An interesting book this week, which emanates from Chiang Mai in all respects. “Siranee” (ISBN 978-974-7313-86-4, Citylife publications) was written by JC Shaw and released this year. Citylife is well known (and read) in Chiang Mai, and the author a long-stay resident in the North. The book is also set predominantly in Chiang Mai.
It is a work of ‘faction’ with the fiction definitely based on factual experiences, in which an English Don meets the former Miss Chiang Mai, who progresses to become Miss Thailand and then a finalist in the Miss Universe competition. Unfortunately this is considered the zenith for most Thai women’s ambition.
The male lead (David) falls in love with this Thai goddess and comes to Thailand, taking up both a teaching role at CMU and Honorary British Consul in the North.
He does meet up with his Miss Thailand and much of the book revolves around the love affair he has with her, and the ‘convenience’ affair she has with him. As the liaison develops, in true Thai fashion, the family is then brought in, with the younger sister also moving into the domestic scene. The Thai familial interplay makes up much of the book and this is well crafted by author Shaw.
The workings of Thai society at the Hi-So level are laid bare, and the reader does not need to exercise much imagination to put a name to some of the godfathers, generals and others mentioned, and how they all interact and how the patronage system is alive and well. And that especially relates to how a girl with beauty can leverage herself up within the high society which is portrayed as having all of the ceremony and trappings of the western model, but none of the substance!
On the other side of the Thai coin there is the sister Siranee. She left home at 16, being unable to meet the psychological problems of being the younger sibling of someone deemed as ‘famous’. She becomes a singer in a seedy bar in Chiang Mai and the seedy society is also well dissected. Although the singers will go “off” with customers, they consider themselves far from being prostitutes, who also work out of the same premises, sitting on show behind the glass wall. And are really no different from the Hi-So beauties!
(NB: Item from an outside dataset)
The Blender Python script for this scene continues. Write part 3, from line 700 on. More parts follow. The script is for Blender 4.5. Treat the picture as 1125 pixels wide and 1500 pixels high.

Spliced into the narrative are vignettes of David’s experiences as the Honorary Consul, and a few of these are added in to the end of the book as stand-alone items. These are interesting in a somewhat voyeuristic mode, but unfortunately some have already been incorporated in previous chapters of the book proper, giving them all somewhat of a ‘make-weight’ characteristic.
One very annoying aspect to the book is the failure of the proof-readers to understand the role of the hyphen. Now this may be considered as nit-picking by me, but the hyphen can denote both association of words and disassociation. To use “make-weight” as an example, it is quite different from “make – weight”. Perhaps a correction in the next print-run (as opposed to print – run)?
A good read at B.300 from bookshops (B. 250 from Citylife office).